## begin Given data
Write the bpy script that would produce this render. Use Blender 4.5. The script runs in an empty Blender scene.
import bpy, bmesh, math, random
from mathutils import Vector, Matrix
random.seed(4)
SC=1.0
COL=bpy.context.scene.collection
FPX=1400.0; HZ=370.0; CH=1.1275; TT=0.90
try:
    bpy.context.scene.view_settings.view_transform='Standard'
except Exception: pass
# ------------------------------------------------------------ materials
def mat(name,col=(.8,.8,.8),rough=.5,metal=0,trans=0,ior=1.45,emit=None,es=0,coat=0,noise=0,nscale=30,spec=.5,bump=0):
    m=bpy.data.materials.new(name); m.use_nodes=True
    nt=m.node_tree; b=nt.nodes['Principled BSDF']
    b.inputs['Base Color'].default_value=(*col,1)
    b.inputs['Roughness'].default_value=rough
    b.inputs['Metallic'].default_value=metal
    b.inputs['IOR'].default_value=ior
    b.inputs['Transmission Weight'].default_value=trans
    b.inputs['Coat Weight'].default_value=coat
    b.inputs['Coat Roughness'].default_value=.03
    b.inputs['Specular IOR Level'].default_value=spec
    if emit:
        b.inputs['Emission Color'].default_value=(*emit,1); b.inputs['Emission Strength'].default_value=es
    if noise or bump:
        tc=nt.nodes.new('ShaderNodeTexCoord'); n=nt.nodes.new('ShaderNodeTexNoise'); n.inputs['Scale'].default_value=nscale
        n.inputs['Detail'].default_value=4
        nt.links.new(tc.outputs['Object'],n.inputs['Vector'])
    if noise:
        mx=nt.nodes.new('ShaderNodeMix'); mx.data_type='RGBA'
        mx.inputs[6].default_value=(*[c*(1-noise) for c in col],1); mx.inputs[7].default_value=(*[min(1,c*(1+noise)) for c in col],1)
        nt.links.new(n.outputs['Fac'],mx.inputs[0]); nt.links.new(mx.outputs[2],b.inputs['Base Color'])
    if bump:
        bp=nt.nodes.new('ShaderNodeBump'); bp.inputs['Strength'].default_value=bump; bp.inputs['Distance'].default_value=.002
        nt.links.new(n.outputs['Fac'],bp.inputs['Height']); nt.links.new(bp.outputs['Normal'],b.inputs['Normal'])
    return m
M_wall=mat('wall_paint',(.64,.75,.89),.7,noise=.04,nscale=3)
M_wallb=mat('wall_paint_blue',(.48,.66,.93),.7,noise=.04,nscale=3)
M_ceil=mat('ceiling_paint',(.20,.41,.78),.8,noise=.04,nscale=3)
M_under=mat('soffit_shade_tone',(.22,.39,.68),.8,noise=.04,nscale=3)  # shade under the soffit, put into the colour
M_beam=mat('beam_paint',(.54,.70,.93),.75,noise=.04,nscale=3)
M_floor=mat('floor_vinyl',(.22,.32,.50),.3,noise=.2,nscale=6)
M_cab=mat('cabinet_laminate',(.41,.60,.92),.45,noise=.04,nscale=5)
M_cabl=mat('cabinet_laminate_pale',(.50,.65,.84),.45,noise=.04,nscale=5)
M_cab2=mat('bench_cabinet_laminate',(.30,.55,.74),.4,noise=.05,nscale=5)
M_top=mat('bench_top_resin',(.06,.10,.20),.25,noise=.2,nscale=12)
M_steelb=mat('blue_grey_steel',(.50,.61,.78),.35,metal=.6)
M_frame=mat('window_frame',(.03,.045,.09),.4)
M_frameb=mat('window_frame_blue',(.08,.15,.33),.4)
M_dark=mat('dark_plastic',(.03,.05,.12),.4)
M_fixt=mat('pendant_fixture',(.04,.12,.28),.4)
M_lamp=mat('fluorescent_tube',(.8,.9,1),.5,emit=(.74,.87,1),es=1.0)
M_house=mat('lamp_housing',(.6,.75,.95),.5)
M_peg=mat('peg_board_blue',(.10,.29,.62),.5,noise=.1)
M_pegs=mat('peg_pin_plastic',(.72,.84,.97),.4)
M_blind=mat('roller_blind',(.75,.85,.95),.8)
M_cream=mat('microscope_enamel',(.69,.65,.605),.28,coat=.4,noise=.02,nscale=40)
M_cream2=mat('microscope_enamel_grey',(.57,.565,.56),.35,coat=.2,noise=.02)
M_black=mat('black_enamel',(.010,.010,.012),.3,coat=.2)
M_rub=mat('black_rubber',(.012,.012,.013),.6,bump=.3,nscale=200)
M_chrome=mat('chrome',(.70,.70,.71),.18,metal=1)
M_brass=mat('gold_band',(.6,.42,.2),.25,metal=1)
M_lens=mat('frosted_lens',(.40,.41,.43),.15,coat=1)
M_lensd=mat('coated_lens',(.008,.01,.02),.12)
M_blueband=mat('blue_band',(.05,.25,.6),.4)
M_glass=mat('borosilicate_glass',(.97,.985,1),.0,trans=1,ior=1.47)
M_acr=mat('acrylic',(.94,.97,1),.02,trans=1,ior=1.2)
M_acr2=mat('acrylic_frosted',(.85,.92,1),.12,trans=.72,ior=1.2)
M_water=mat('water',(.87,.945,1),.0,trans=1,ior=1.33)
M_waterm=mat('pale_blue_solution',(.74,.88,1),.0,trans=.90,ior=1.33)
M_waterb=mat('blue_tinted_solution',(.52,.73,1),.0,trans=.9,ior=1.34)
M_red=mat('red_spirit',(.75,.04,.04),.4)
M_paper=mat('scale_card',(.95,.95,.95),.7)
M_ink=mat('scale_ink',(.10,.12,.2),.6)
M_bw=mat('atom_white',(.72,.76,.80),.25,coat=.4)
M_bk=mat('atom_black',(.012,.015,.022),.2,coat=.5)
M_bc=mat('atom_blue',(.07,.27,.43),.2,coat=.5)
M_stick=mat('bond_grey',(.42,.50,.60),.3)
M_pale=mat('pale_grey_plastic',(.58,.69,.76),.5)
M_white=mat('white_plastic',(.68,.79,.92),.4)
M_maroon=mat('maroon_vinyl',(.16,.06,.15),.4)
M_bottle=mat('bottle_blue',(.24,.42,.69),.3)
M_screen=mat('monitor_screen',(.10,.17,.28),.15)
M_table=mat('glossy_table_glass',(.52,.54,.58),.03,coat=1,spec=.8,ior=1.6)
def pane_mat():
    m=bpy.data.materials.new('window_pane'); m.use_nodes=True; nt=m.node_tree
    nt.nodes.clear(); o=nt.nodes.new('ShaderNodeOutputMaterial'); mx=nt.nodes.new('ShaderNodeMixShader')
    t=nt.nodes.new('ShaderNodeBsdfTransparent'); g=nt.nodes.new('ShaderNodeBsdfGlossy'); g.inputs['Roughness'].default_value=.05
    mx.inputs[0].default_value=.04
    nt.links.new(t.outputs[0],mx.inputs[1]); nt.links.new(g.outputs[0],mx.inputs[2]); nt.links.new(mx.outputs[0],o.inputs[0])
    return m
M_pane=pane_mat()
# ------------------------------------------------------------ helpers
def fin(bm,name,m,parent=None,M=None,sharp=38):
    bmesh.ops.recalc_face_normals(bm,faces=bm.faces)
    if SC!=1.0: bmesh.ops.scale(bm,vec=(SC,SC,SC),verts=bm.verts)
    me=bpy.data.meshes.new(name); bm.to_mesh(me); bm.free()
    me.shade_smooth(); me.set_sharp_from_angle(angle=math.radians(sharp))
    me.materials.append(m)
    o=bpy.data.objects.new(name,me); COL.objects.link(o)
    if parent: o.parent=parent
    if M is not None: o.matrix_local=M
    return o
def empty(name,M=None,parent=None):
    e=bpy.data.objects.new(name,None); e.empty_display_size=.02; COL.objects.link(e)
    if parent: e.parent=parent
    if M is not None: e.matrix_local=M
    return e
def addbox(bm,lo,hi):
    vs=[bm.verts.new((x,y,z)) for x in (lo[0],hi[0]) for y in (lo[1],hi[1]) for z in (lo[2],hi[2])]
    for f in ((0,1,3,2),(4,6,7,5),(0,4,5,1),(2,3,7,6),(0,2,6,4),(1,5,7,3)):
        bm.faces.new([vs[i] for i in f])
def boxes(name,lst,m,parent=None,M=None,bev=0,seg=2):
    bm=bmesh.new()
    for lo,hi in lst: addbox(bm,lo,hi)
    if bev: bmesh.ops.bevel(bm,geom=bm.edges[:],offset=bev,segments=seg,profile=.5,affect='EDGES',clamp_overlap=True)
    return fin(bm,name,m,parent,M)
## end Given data
Pick out each line that holds the string "scene".

**Task response**:
Write the bpy script that would produce this render. Use Blender 4.5. The script runs in an empty Blender scene.
COL=bpy.context.scene.collection
    bpy.context.scene.view_settings.view_transform='Standard'